J. L. BELL is a Massachusetts writer who specializes in (among other things) the start of the American Revolution in and around Boston. He is particularly interested in the experiences of children in 1765-75. He has published scholarly papers and popular articles for both children and adults. He was consultant for an episode of History Detectives, and contributed to a display at Minute Man National Historic Park.

Follow by Email


Monday, October 20, 2014

New Light on the North End Caucus

As Appendix C to his two-volume 1891 biography of Paul Revere, Elbridge H. Goss printed the “Proceedings of the North End Caucus,” which he said had been provided by A. O. Crane, a Boston publisher. Those documents have since disappeared, and historians have used Goss’s transcription as their best source.

This weekend I stumbled across an earlier publication of the same documents in the 25 Nov 1826 Boston News-Letter and City Record, also available through Google Books. The newspaper credited “a gentleman at the North End” for sharing his reminiscences. (The historian Richard Frothingham saw another version of those documents while preparing his 1849 history of the siege, but didn’t publish a transcription.)

There are many small deviations between the two transcriptions, such as in italicization or spelling proper names—enough to suggest that they were separate efforts and Goss wasn’t just reprinting from a newspaper provided by Crane. I also saw three significant differences.

In the first entry, dated 22 Mar 1772, the caucus appointed a committee to inquire into the “Minovery” of the town according to the 1826 transcription. Eighteenth-century dictionaries define that word as a form of trespass “by hand,” as in cutting wood or setting traps on land one doesn’t own. In the 1891 transcription that obscure word became “Minority,” which makes more sense in a political context but still raises questions. The clause appears to be about consulting with others in Boston about when to have a town meeting and what its business should be.

On 4 May 1773, the Boston News-Letter transcription says, the North End Caucus voted “the Pleasant-street [in the far South End] be not accepted as a town-street.” That item doesn’t appear at all in the Goss transcription. Perhaps that’s connected to the fact that the North Enders’ position lost when this issue came up for a vote. At the very least, it’s significant evidence that the North End Caucus couldn’t carry the town meeting on all issues—i.e., they didn’t always represent a majority.
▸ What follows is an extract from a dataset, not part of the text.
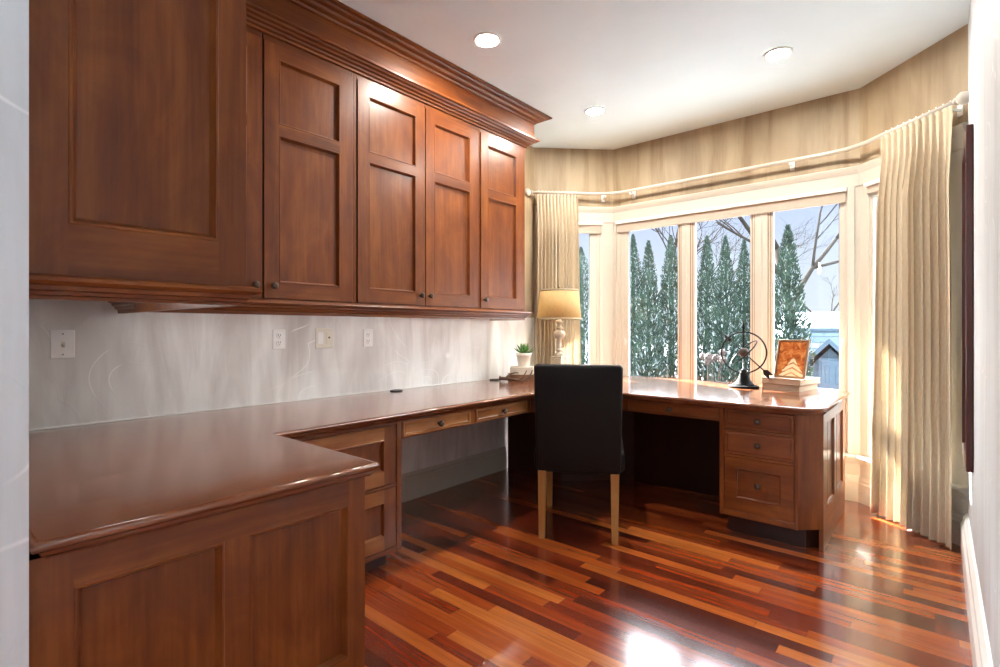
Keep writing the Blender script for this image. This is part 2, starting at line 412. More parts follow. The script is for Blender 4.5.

On 9 May 1774 the caucus voted to oppose a petition from a man named Leonard. In the News-Letter he is named as “Geo. Leonard,” and in Goss he is “Gen. Leonard.” The records of the next day’s town meeting show that Boston rejected George Leonard’s petition to build a grist mill on Fort Hill in the South End. Leonard had managed the mill beside the North End earlier, but he had shown himself to be a Loyalist. [Not the most prominent Loyalist of that name, however.]

The Goss transcription includes a couple of blanks where individuals’ names have been deliberately left out. Alas, the News-Letter transcription has blanks in the same places, indicating that they were included in the North End Caucus’s original record.

TOMORROW: But some contextual study can fill them in.


J. L. Bell said...

At the same town meeting that discussed Pleasant Street, the agenda also included improvements to Kilby Street in the North End, which the North End Caucus strongly supported.

One plausible explanation for the disappearance of the anti-Pleasant Street vote from the caucus's minutes is that they reached a deal with the South End Caucus that both groups would vote for town spending on both Kilby and Pleasant Streets.

Charles Bahne said...

I think of Kilby Street as in the colonial South End -- it runs south from State Street. It was, however, close to the center of town (Town House/Old State House) as opposed to Pleasant Street, which was indeed in the far South End, almost on the Neck.

J. L. Bell said...

I guess I should have described Kilby as in the center of town as Bostonians considered it in the 1770s—south of the Mill Creek that defined the border of the North End, close to the Town House as you say.

As with the North End Gang, the population of Boston had grown so much that the South End Caucus presumably outnumbered the North End Caucus by a fair amount. And yet the North Enders kept acting like they were half the town.